Personally, I consider this application way too brittle and in a huge need of redesign. But this is beyond the point of this blog.

The original project I developed this procedure for was segmentation of a flat OSPF (i.e. single-area) network into multiple areas of different types. However it is general enough so we can easily adapt it to other similar projects.

Design options for transforming a routing domain

We start with a routing domain in state A and want transform it into state B, without loosing connectivity in the process.

Why do that? To isolate less-stable WAN churn from more-stable LAN, for one. Also remember that in OSPF you can effectively enforce policy only at ABRs/ASBRs, so segmentation may make sense for you.

There are a few general ways we could go about that:

  1. Schedule a maintenance window, do the job as quickly as possible Good: just do the core job Bad: will drop packets in the process
  2. spin up a parallel routing domain temporarily over the same network Good: low command count to apply on device, automatic workings of a routing protocol taking care of connectivity all the way Bad: possible routing loops, need to account for existing routing policy (redistirbution, filtering, costs, etc)
  3. convert existing routing tables into static routes and use them Good: routing tables already assumed loop-free and based on policy Bad: there are hundreds, thousands of routes, overwhelming volume

Luckily, the overwhelming volume part is easily solved (or so I thought, see below) with automation!

Hence, I decided that we must convert the existing routing tables into long lists of static routes, which we add to configurations of every device in the network we're working on.

But there are thousands of them routes!

Python to the rescue!

The script I wrote to wrangle this task is on GitHub: https://github.com/askbow/networking-tools/blob/master/routep.py

Note: this is an old post; I wrote this script before TextFSM came to my attention; the script essentially implements a single-purpose finite-state-machine to parse text input (“screen-scraping”). Nowadays, just use TextFSM.

The basic idea of the script is this:

  1. load show ip route output from file
  2. parse it line-by-line into a dictionary, where keys are prefixes and values are lists of nexthops and interfaces
  3. optionally optimize the routes where safely possible
  4. go through the dictionary and print static route commands to default output

The result is a neat list of all the routes in the routing domain (of which this device is aware of) with a high administrative distance.

The most gruesome challenge for me when writing this script was the sheer inconsistency of Cisco IOS and ASA products of different versions in terms of show ip route output structure.

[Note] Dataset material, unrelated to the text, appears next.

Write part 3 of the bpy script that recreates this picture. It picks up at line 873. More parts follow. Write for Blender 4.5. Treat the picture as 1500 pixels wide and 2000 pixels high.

If the network was build of just one type of device running one version of software, the whole script would've been thee times shorter and basically consist of a single RegEx match to extract the information I need. My script is ugly because it must parse the ugly.

Known issues

This simple method was generally successful, simplifying procedures for more than a dozen projects. There were however some operational challenges I must make you aware of.

First, the high metric I've chosen as default for the script is not optimal in some topologies. Such topologies tend to be complex and the problem lies on intersection of several routing domains. For example iBGP takes precedence with a lowed AD, setting routes across a path. Adjust the script accordingly.

Second, the route optimization the script employs is very straightforward: it aggregates adjacent prefixes where possible and drops any equal-cost routes from the lists. This usually reduces the length of the resulting command list several times over. Yet, like with any aggregation, you loose detailed routing information and that may introduce some additional risks.

Both of these in my practice had only played out in more-complicated-then-usual topologies. Your mileage may vary, be prepared and double check.

The procedure to safely transform a routing domain

With all that being said, here's an outline of a procedure which is based on the method described here.

  1. collect fresh show ip route outputs from all devices in the immediate routing domain (i.e. there might be no point in scraping those behind an aggregation/summarization wall)
  2. parse them through the script to get static route commands
  3. apply static route commands to all devices
  4. do the main job (i.e. change the routing protocol, change OSPF areas)
  5. check everything that your routing domain is back up as expected (make a checklist ahead of time!)
  6. remove the static routes

Looks simple to me and It does the job.